Porque eu já estava no escritório. Porque “o PC está mesmo aqui” e mais vale abrir o e-mail. Bem sei que não é propriamente um escândalo abrir o e-mail às 8h30. Mas, a partir desse momento, estamos a trabalhar. E o hábito generalizou-se. Há quem trabalhe enquanto toma o pequeno-almoço, por exemplo. Talvez ainda de pijama, acordado há um quarto de hora. Foi-se a manhã e, em casa, o horário de trabalho lá se foi imiscuindo também pela hora do almoço.

Se há um ano eu começava a pensar em desligar por volta das 18h, hoje isso é raro. Às 18h30 ainda está tudo online. Às 19h obrigo-me a desligar, para acordar no dia seguinte e ver e-mails recebidos por volta das 23h. Ou para lá disso. Imagino que o meu caso seja comum e, por isso, sinto-me confortável em afirmar que, ao longo do último ano, um grande número de pessoas passou a trabalhar mais duas horas (vá), por dia. Mais dez horas por semana.

Mas, só para ter a certeza: digamos oito horas. No final de uma semana, passámos a trabalhar mais um dia. Agora imagine uma pequena empresa com dez pessoas, nestes moldes. No final de uma semana, a empresa obteve mais dez dias de trabalho. E eu não sei se demos por isso. Demos?
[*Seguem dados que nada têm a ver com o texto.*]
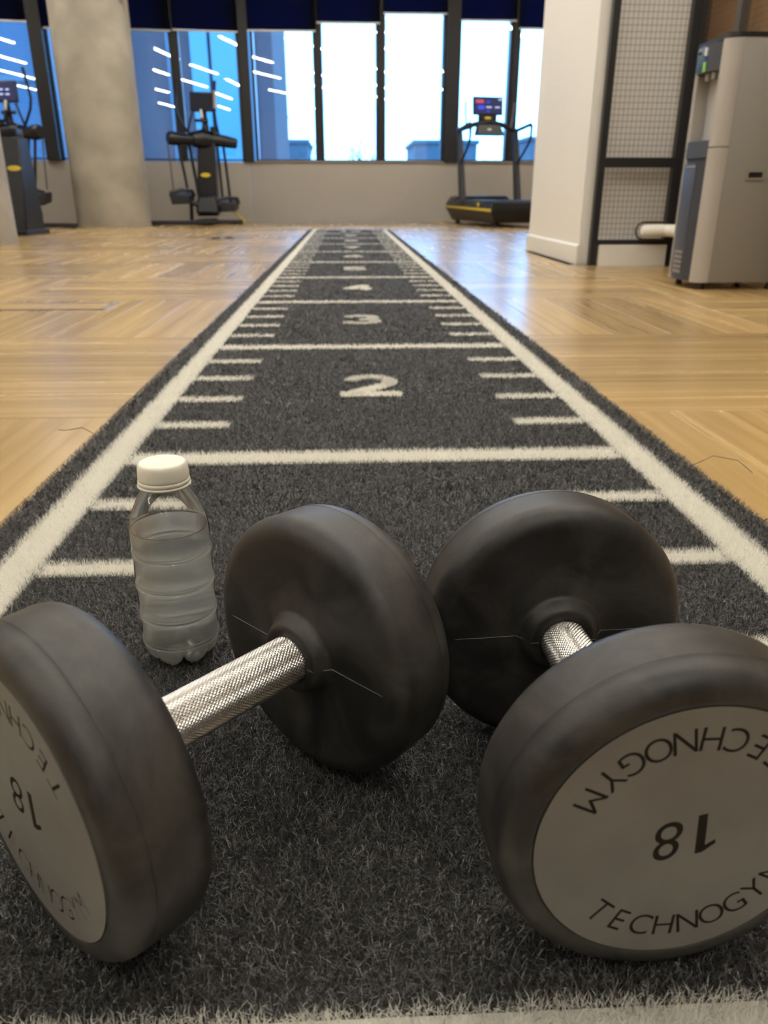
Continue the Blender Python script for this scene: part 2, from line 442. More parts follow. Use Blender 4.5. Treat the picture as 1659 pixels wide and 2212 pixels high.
WIN = [('l', -4.75, -3.06, 'angled window at the far left, blue building behind it', 2.70, 'dark blind of the far left window, cut by the left edge'),
       ('l', -2.87, -2.05, 'narrow strip of window just left of the round column', 2.63, 'dark blind just left of the round column'),
       ('l', -1.98, -1.085, 'window just right of the round column, full of lamp reflections', 2.65, 'dark blind just right of the round column'),
       ('l', -1.010, -0.085, 'window behind the elliptical console, with cyan strip outside', 2.665, 'dark blind above the elliptical console'),
       ('r', -1.411, -0.424, 'window half building and half sky, with two lamp reflections', 2.69, 'navy blind hanging lowest of those before the bright sky'),
       ('r', -0.359, 0.549, 'white sky window with a bare tree low in it', 2.80, 'navy blind over the window with the bare tree'),
       ('r', 0.621, 1.593, 'tallest white sky window, grey building at its lower right', 2.93, 'navy blind raised highest, over the tallest bright window'),
       ('r', 1.797, 2.637, 'white sky window behind the treadmill console', 2.85, 'navy blind above the treadmill console'),
       ('r', 2.725, 3.60, 'window right of the treadmill, cut by the white partition', 2.75, 'navy blind beside the white partition')]
for i, (r_, a, b, l, z, bl) in enumerate(WIN):
    make_window(i+1, r_, a, b, l, z, bl, gap_l=0.035 if i == 6 else 0.0)
def post(i, run, s0, s1, o0, label):
    p_ = MB(); bar(p_, run, s0, s1, o0, 0.20, SILL-0.0 if run == 'r' else SILL, BT+0.03)
    o = part('trim_%d' % i, p_, M['frame'], None, None); tag(o, label, 'mullion', kind='structure')
for i, a in enumerate([('l', -3.06, -2.87, -0.10, 'thick dark window post left of the round column'),
                       ('l', -2.05, -1.98, 0.02, 'slim dark mullion hidden behind the round column'),
                       ('l', -1.085, -1.010, 0.02, 'slim dark mullion behind the elliptical left handle'),
                       ('l', -0.085, 0.055, -0.06, 'thick dark window post right of the elliptical'),
                       ('r', -0.424, -0.359, 0.02, 'slim dark mullion left of the bare tree'),
                       ('r', 0.549, 0.621, 0.02, 'slim dark mullion right of the bare tree'),
                       ('r', 1.593, 1.797, -0.06, 'thick dark window post left of the treadmill'),
                       ('r', 2.637, 2.725, 0.02, 'slim dark mullion right of the treadmill console'),
                       ('r', 3.60, 4.99, 0.02, 'dark window post hidden by the white partition'),
                       ('l', -5.85, -4.75, -0.02, 'dark window post past the left edge')]):
    post(i+1, *a)

# the white partition with its mesh-clad end
PX0, PX1, PY0, PY1 = 1.470, 2.02, 3.86, 5.28
w = part('wall_partition', MB().box(((PX0+PX1)/2, (PY0+PY1)/2, ZC/2-0.005), (PX1-PX0, PY1-PY0, ZC+0.01)), M['white_wall'], None, None)
tag(w, 'white partition wall between the treadmill and the mesh cage', 'wall', kind='structure')
mb = MB()
prof = [(0, -0.01), (-0.016, -0.01), (-0.016, 0.098), (-0.010, 0.108), (0, 0.108)]
mb.prism([(PX0+u, z) for u, z in prof], 'y', PY0-0.016, PY1+0.016)
o = part('baseboard_side', mb, M['skirting'], None, None); tag(o, 'white skirting board along the long side of the white partition', 'baseboard', kind='structure')
o = part('baseboard_end', MB().box(((1.555+2.0)/2, PY0-0.06, 0.052), (0.425, 0.118, 0.124)), M['skirting'], None, None); tag(o, 'white skirting board under the mesh panel', 'baseboard', kind='structure')
w = part('wall_cage', MB().box((2.42, (PY0+0.2)/2, ZC/2-0.005), (0.10, PY0-0.2, ZC+0.01)), M['brown_wall'], None, None)
tag(w, 'brown wall seen through the wire mesh above the water dispenser', 'wall', kind='structure')

w = part('wall_cage_end', MB().box((2.245, 3.93, ZC/2-0.005), (0.45, 0.14, ZC+0.01)), M['brown_wall'], None, None)
tag(w, 'narrow brown wall closing the far end of the mesh cage', 'wall', kind='structure')

def wire_grid(mb, o, u, v, lu, lv, du, dv, r=0.0012):
    o, u, v = Vector(o), Vector(u), Vector(v); n = u.cross(v)
    k = int(lu/du)
    for i in range(1, k+1):
        p = o + u*(i*lu/(k+1)); mb.tube([p, p+v*lv], r, 4, False)
    k = int(lv/dv)
    for i in range(1, k+1):
        p = o + v*(i*lv/(k+1)) + n*(2*r); mb.tube([p, p+u*lu], r, 4, False)
    return mb
cg = thing('mesh_panel', 'tall black framed wire mesh panel on the end of the white partition', 'panel', (1.77, 3.77, FZ))
fx = lambda x: x-1.77
part('post', MB().box((fx(1.533), 0, 1.76), (0.040, 0.05, 3.52)), M['black_steel'], cg, None)
part('post', MB().box((fx(1.990), 0, 1.76), (0.045, 0.05, 3.52)), M['black_steel'], cg, None)
part('rail', MB().box((fx(1.761), 0, 0.588), (0.414, 0.045, 0.055)), M['black_steel'], cg, None)
part('rail', MB().box((fx(1.761), 0, 0.135), (0.414, 0.045, 0.034)), M['black_steel'], cg, None)
part('rail', MB().box((fx(1.761), 0, 3.49), (0.414, 0.045, 0.05)), M['black_steel'], cg, None)
g_ = wire_grid(MB(), (fx(1.553), 0, 0.615), (1,0,0), (0,0,1), 0.415, 2.85, 0.0290, 0.0325)
wire_grid(g_, (fx(1.553), 0, 0.152), (1,0,0), (0,0,1), 0.415, 0.41, 0.0290, 0.0325)
part('wire_mesh', g_, M['wire'], cg, 60, 'square wire mesh', True)
cg2 = thing('mesh_panel', 'wire mesh side panels of the cage, behind the water dispenser', 'panel', (2.03, 2.6, FZ))
for y in (1.12, 0.66, -1.26):
    part('post', MB().box((0, y, 1.76), (0.045, 0.05 if y < 1.1 else 0.02, 3.52)), M['black_steel'] if y > 1 else M['machine_steel'], cg2, None)
part('rail', MB().box((0, -0.07, 0.588), (0.04, 2.36, 0.05)), M['black_steel'], cg2, None)
part('rail', MB().box((0, -0.07, 0.135), (0.04, 2.36, 0.034)), M['black_steel'], cg2, None)
part('rail', MB().box((0, -0.07, 3.49), (0.04, 2.36, 0.05)), M['black_steel'], cg2, None)
g_ = wire_grid(MB(), (0, -1.26, 0.152), (0,1,0), (0,0,1), 2.38, 3.31, 0.0290, 0.0325)
part('wire_mesh', g_, M['wire'], cg2, 60, 'square wire mesh', True)

pp = thing('water_pipe', 'white pipe with a rounded end poking through the mesh by the dispenser', 'pipe', (1.80, 3.70, 0.195))
mb = MB().tube([(0,0,0),(0.004,0,0),(0.012,0,0),(0.03,0,0),(0.165,-0.02,0.004),(0.185,-0.30,0.006)], [0.014,0.026,0.033,0.036,0.036,0.036], 14)
part('tube', mb, M['pipe'], pp, 50)
ring = [(0.05*math.cos(t) + 0.03, 0.037, 0.05*math.sin(t)) for t in [PI/2 + PI*i/12 for i in range(13)]]
part('hole_rim', MB().tube([(0.17, 0.037, 0.05)] + ring + [(0.17, 0.037, -0.05)], 0.006, 8), M['wire'], pp, 50, 'dark rim of the hole in the mesh')

# concrete columns
def column_mb(r):
    mb = MB(); n = 64
    zs = [FZ-0.02, 0.6, 1.2, 1.8, 2.4, 3.0, ZC+0.01]
    prof = [(z, r) for z in zs]
    def mod(rr, z, t):
        d = min(abs(((t-sa+PI) % (2*PI))-PI) for sa in (4.35, 1.2))
        return (rr + (0.006 if d < 0.03 else 0.0), z)
    mb.lathe(prof, n, None, mod); return mb
o = part('concrete_column', column_mb(0.495), M['concrete'], None, 30); o.location = (-3.245, 10.50, 0)
tag(o, 'round bare concrete column in front of the windows', 'column', kind='structure')
o = part('concrete_column', column_mb(0.495), M['concrete'], None, 30); o.location = (-3.475, 6.25, 0); o.rotation_euler = (0,0,1.0)
tag(o, 'nearer concrete column, only its right edge at the left of the photo', 'column', kind='structure')
fx_ = thing('wall_fixture', 'small pale fitting near the top of the round column', 'fitting', (-2.735, 10.30, 2.73))
part('housing', MB().lathe([(-0.05,0.0),(-0.05,0.035),(-0.04,0.048),(0.03,0.05),(0.05,0.045),(0.05,0.0)], 20), M['disp_light'], fx_)
part('bracket', MB().box((-0.05,0.03,0), (0.09,0.04,0.04), rotz(-0.5), 0.004), M['disp_light'], fx_)

# ------------------------------------------------------------------ floor planks: blocks of 3 x 5 boards, alternating direction
PLN = 0.932; PW = PLN/5
def plank_geo(l, w_, h=0.012, b=0.0008, g=0.0003):
    x, y = l/2-g, w_/2-g
    v = [(-x,-y,-h),(x,-y,-h),(x,y,-h),(-x,y,-h),(-x,-y,-b),(x,-y,-b),(x,y,-b),(-x,y,-b),(-x+b,-y+b,0),(x-b,-y+b,0),(x-b,y-b,0),(-x+b,y-b,0)]
    f = [(4,5,9,8),(5,6,10,9),(6,7,11,10),(7,4,8,11),(8,9,10,11),(0,1,5,4),(1,2,6,5),(2,3,7,6),(3,0,4,7)]
    return v, f
def add_uv(me, uvs):
    ul = me.uv_layers.new(name='UVMap'); vi = np.empty(len(me.loops), np.int32)
    me.loops.foreach_get('vertex_index', vi)
    ul.data.foreach_set('uv', np.asarray(uvs, np.float32)[vi].ravel())
cells = []
def plank_list():
    out = []
    for ci in range(-3, 3):
        for ri in range(-4, 14):
            x0 = -1.405 + (ci+1)*2.805; y0 = 0.285 + ri*PLN
            ahead = (ri + ci+1) % 2 == 1       # boards run away from the camera
            if ahead:
                for k in range(15): out.append((x0 + (k+0.5)*2.805/15, y0+PLN/2, 1))
            else:
                for a in range(3):
                    for k in range(5): out.append((x0 + (a+0.5)*2.805/3, y0+(k+0.5)*PW, 0))
    return out
allp = [p for p in plank_list() if XL+0.1 < p[0] < XR-0.1 and YB < p[1] < 12.2 and not (p[0] > 1.45 and p[0] < 2.3 and 3.9 < p[1] < 5.2)]
def seen(x, y):
    if abs(x-0.045) < 0.40 and y < 8.9: return 0
    d = Vector((x, y, FZ)) - cam.location; z = d.dot(fw)
    if z < 0.2: return 0
    u = d.dot(rt)/z; v = d.dot(up)/z
    if abs(u) > 0.53 or abs(v) > 0.70: return 0
    if x > 1.6 and y > 3.9 and y < 7.5: return 0
    return 1.0/z
ranked = sorted(allp, key=lambda p: -seen(p[0], p[1]))
single = [p for p in ranked[:292] if seen(p[0], p[1]) > 0]
rest = ranked[len(single):]
pv, pf = plank_geo(PLN, PW)
pme = bpy.data.meshes.new('plank'); pme.from_pydata(pv, [], pf); pme.materials.append(M['wood'])
add_uv(pme, [(v[0], v[1]) for v in pv])
for x, y, d in single:
    o = link('plank', pme, None, fl); o.location = (x, y, FZ); o.rotation_euler = (0, 0, PI/2 if d else 0)
V, F, U, ID = [], [], [], []
for i, (x, y, d) in enumerate(rest):
    o_ = len(V)
    for a, b, c in pv:
        V.append((x-b, y+a, FZ+c) if d else (x+a, y+b, FZ+c)); U.append((a, b)); ID.append(float(i*3+1))
    F += [tuple(q+o_ for q in f) for f in pf]
rme = bpy.data.meshes.new('plank_field'); rme.from_pydata(V, [], F); rme.materials.append(M['wood']); add_uv(rme, U)
at = rme.attributes.new('plank_id', 'FLOAT', 'POINT'); at.data.foreach_set('value', np.array(ID, np.float32))
o = link('plank_field', rme, None, fl); o['kind'] = 'stuff'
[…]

Quando este “novo normal” voltar ao normal, voltam os horários de trabalho? Ou a exigência, entretanto criada pelo hábito, vai manter-se? Não é difícil imaginar que isso aconteça: basta que o esforço deixe de ser para nos adaptarmos e passe a ser para nos reerguermos. Mais ainda se os planos para o futuro próximo estiverem a contemplar também o passado recente. Nesse caso, o mais certo é virem a pecar por excesso, ou a levarem-nos ao burnout final e a níveis de saúde mental mais reduzidos.

Hoje (desde há muito, aliás) estamos todos online, a todo o momento. Talvez fosse benéfico conversarmos sobre o direito a desligar do trabalho, antes de discutirmos a implementação de sistemas de teletrabalho. Nem que seja só para não cairmos numa armadilha criada por nós próprios.